| Work to do |
Print again only this span: the line with "Continue the Blender", the line with "TRIM, None, .003))", and all lines between them, exactly as given.
[Listed records start]
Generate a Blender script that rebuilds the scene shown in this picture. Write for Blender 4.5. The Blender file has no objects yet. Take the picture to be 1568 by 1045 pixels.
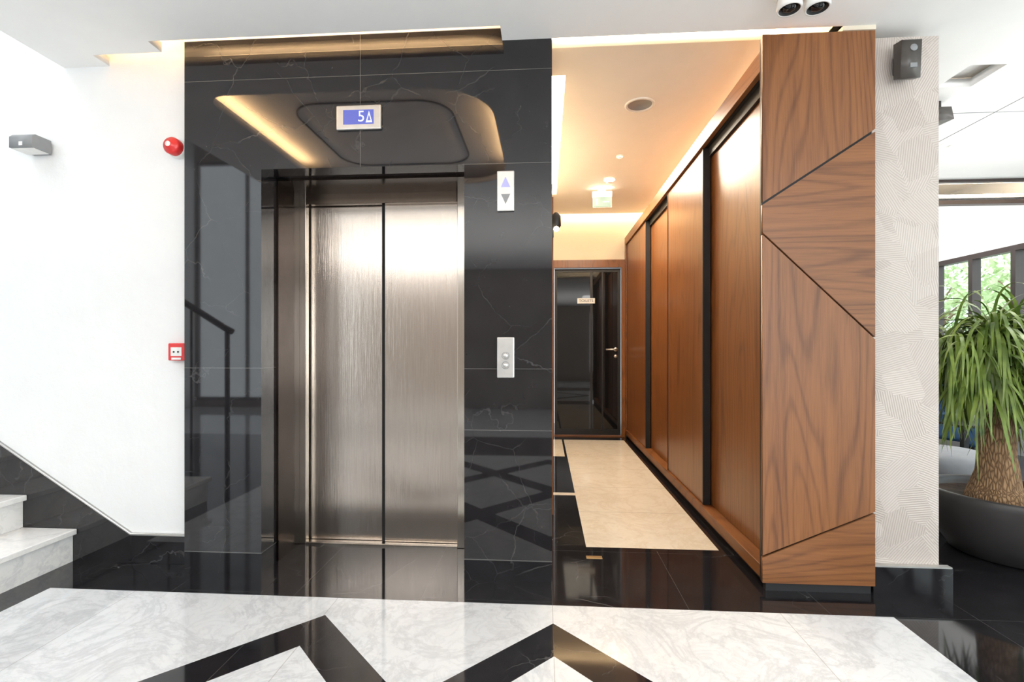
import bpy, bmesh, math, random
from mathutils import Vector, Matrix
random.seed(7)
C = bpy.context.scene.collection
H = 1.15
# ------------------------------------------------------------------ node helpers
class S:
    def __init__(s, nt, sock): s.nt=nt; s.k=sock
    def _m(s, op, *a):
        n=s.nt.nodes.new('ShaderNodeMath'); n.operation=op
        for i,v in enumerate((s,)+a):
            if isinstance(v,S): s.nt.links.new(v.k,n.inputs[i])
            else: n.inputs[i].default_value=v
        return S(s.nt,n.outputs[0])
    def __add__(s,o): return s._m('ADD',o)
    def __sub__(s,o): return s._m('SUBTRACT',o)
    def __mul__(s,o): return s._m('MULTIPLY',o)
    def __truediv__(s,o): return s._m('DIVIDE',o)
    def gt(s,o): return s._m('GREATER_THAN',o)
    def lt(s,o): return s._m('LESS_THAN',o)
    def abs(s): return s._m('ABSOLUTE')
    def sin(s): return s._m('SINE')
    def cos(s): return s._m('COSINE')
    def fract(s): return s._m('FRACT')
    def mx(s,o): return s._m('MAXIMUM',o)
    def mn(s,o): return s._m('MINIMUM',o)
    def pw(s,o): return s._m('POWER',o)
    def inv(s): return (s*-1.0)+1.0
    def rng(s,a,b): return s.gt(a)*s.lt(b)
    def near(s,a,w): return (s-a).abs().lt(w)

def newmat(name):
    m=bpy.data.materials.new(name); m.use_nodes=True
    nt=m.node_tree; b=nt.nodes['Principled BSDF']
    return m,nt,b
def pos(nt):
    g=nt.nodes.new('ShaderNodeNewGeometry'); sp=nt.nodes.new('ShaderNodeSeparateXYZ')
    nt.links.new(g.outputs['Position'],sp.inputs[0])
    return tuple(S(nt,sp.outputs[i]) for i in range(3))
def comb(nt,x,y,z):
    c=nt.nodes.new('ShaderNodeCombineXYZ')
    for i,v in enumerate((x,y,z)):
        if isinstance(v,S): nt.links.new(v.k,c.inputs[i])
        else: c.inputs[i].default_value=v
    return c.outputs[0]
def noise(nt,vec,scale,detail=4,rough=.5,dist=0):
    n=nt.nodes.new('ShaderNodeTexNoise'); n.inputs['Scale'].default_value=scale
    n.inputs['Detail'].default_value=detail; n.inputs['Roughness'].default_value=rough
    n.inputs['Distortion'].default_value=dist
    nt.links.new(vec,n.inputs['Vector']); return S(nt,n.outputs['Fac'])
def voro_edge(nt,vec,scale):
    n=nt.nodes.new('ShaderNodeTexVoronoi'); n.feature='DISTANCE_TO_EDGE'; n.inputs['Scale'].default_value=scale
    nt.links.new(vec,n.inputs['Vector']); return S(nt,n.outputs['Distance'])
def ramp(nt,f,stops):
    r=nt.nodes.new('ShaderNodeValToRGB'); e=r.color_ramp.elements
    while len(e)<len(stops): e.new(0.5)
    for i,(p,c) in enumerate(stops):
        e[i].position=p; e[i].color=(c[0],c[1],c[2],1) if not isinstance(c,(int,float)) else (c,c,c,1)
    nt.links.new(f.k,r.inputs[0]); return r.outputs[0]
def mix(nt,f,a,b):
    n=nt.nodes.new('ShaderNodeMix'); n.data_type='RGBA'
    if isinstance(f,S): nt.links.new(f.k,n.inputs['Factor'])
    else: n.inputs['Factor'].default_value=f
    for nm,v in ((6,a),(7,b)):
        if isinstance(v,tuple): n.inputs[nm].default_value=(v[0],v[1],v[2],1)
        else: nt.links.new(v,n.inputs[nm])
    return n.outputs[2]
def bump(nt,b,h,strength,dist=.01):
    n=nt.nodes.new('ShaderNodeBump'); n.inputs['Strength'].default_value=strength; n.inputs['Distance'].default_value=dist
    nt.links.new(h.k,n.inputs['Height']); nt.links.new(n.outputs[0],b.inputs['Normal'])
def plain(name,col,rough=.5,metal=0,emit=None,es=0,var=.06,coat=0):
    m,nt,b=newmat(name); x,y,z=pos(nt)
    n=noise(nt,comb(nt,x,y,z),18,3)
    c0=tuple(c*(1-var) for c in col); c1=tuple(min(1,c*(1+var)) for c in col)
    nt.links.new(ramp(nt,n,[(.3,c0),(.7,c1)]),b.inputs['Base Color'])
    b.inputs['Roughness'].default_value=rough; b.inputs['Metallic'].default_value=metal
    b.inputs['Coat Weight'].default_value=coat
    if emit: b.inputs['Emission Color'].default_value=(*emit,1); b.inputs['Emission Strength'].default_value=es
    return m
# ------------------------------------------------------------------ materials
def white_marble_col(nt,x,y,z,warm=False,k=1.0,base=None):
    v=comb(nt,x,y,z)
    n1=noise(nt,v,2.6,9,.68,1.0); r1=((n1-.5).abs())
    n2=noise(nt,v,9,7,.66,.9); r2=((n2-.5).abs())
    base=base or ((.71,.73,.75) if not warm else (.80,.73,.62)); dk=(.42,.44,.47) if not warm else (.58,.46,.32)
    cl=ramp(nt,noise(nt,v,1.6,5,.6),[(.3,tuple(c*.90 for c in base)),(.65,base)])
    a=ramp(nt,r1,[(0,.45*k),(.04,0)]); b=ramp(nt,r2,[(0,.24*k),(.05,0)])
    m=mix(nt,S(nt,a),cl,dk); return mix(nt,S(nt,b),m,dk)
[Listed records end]
[Listed records start]
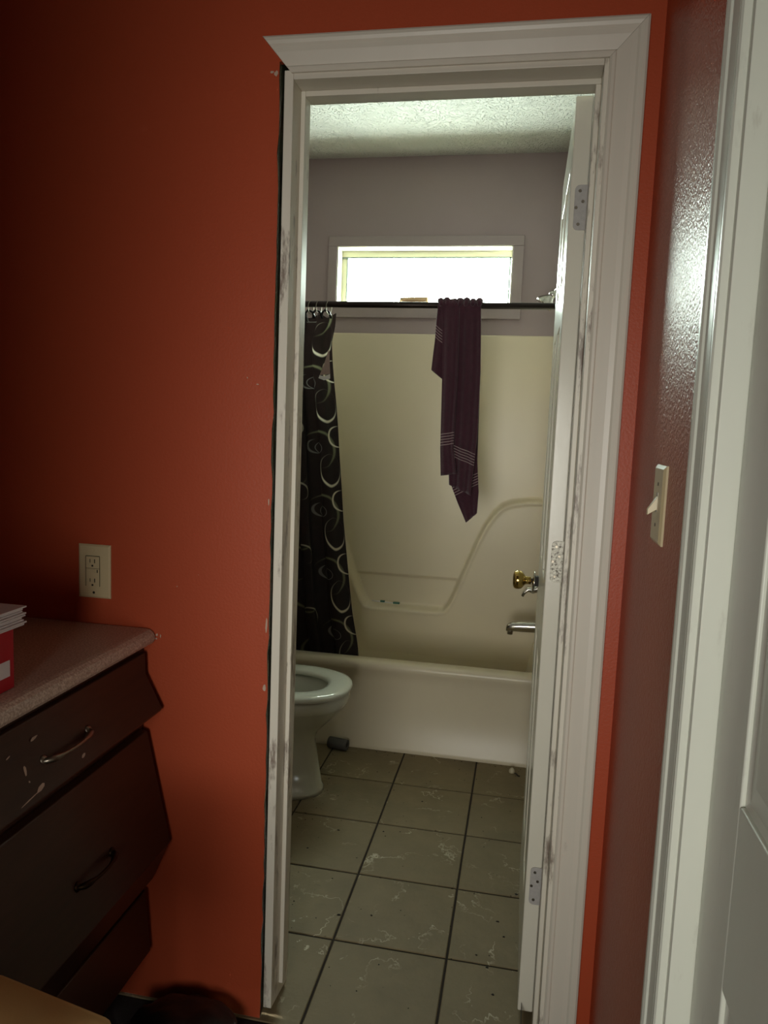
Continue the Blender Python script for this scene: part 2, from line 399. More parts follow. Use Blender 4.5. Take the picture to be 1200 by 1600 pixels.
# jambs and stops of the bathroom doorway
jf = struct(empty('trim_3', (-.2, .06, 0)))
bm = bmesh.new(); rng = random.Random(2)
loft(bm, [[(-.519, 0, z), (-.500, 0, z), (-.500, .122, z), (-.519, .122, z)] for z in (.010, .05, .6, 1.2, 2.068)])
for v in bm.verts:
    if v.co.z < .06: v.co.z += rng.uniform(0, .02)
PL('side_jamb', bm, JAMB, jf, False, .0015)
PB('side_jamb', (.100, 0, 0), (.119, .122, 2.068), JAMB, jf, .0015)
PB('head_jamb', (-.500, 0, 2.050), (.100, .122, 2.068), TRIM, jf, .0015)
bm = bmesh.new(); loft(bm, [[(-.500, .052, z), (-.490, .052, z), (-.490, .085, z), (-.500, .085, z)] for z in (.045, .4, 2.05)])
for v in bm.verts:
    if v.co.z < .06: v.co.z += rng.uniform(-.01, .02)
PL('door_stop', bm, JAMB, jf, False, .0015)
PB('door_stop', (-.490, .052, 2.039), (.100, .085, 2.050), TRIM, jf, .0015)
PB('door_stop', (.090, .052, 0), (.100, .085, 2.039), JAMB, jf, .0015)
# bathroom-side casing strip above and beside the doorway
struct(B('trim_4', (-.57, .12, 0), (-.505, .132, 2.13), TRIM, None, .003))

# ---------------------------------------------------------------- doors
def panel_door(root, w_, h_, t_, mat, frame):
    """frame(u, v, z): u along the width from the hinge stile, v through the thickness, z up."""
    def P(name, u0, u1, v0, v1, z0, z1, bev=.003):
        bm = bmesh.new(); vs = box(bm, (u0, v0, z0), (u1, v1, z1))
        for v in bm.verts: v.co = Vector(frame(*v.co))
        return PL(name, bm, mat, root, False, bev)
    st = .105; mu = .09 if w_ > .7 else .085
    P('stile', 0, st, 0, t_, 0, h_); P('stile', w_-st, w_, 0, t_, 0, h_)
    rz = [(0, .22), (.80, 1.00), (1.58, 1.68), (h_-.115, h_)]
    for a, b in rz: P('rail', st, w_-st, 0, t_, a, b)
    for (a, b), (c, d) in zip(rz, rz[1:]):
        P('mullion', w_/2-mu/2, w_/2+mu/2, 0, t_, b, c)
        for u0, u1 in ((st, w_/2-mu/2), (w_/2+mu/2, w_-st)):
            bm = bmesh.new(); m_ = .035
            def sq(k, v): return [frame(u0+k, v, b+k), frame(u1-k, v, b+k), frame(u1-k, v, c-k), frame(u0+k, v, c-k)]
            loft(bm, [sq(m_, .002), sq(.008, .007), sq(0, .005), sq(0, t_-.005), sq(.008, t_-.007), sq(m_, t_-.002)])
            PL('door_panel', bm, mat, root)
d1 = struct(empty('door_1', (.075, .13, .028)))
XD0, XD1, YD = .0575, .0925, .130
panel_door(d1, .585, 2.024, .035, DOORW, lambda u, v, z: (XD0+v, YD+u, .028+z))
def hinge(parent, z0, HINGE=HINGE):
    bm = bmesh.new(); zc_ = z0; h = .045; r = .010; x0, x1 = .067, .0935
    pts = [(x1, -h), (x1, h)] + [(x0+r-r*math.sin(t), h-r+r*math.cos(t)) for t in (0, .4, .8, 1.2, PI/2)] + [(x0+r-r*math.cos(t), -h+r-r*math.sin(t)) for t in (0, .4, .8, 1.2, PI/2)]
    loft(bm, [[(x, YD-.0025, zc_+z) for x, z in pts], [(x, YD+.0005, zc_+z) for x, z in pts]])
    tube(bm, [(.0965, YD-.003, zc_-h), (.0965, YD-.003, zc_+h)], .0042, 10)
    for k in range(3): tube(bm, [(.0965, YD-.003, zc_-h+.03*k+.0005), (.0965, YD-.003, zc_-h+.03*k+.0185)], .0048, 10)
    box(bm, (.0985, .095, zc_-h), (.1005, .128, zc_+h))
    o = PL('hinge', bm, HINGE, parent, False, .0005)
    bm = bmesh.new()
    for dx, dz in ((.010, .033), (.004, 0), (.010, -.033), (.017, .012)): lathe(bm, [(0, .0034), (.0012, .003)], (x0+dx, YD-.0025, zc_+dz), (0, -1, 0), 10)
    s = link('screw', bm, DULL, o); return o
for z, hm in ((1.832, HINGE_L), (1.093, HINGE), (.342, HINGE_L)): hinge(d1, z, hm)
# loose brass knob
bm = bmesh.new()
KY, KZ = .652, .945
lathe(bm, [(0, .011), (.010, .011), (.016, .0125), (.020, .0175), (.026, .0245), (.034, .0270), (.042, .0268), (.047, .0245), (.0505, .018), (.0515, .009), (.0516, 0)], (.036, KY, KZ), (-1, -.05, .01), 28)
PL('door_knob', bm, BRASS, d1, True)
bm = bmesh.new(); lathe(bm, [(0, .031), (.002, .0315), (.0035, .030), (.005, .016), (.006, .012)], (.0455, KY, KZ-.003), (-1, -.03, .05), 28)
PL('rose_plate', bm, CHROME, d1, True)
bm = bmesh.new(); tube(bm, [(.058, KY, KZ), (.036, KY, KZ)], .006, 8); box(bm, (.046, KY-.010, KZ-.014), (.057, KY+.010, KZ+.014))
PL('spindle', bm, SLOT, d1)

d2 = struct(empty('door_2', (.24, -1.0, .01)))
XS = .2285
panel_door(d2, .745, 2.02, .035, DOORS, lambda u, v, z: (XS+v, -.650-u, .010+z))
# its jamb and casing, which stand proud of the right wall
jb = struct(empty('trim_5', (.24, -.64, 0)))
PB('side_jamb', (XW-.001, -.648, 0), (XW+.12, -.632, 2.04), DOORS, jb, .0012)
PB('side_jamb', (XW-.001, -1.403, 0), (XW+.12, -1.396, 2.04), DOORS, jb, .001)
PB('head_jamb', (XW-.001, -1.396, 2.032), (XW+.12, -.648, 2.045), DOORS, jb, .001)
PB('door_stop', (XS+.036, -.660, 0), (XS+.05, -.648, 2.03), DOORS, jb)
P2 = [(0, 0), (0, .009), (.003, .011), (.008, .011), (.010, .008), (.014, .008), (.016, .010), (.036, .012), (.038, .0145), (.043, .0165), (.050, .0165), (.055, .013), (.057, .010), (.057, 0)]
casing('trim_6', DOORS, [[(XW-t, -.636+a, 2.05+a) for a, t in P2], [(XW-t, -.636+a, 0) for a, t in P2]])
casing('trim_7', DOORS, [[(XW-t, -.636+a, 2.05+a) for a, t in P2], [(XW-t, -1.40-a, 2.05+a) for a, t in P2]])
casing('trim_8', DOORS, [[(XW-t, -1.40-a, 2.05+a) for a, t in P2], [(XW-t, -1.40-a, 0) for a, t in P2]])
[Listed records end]
| Response |
Continue the Blender Python script for this scene: part 2, from line 399. More parts follow. Use Blender 4.5. Take the picture to be 1200 by 1600 pixels.
# jambs and stops of the bathroom doorway
jf = struct(empty('trim_3', (-.2, .06, 0)))
bm = bmesh.new(); rng = random.Random(2)
loft(bm, [[(-.519, 0, z), (-.500, 0, z), (-.500, .122, z), (-.519, .122, z)] for z in (.010, .05, .6, 1.2, 2.068)])
for v in bm.verts:
    if v.co.z < .06: v.co.z += rng.uniform(0, .02)
PL('side_jamb', bm, JAMB, jf, False, .0015)
PB('side_jamb', (.100, 0, 0), (.119, .122, 2.068), JAMB, jf, .0015)
PB('head_jamb', (-.500, 0, 2.050), (.100, .122, 2.068), TRIM, jf, .0015)
bm = bmesh.new(); loft(bm, [[(-.500, .052, z), (-.490, .052, z), (-.490, .085, z), (-.500, .085, z)] for z in (.045, .4, 2.05)])
for v in bm.verts:
    if v.co.z < .06: v.co.z += rng.uniform(-.01, .02)
PL('door_stop', bm, JAMB, jf, False, .0015)
PB('door_stop', (-.490, .052, 2.039), (.100, .085, 2.050), TRIM, jf, .0015)
PB('door_stop', (.090, .052, 0), (.100, .085, 2.039), JAMB, jf, .0015)
# bathroom-side casing strip above and beside the doorway
struct(B('trim_4', (-.57, .12, 0), (-.505, .132, 2.13), TRIM, None, .003))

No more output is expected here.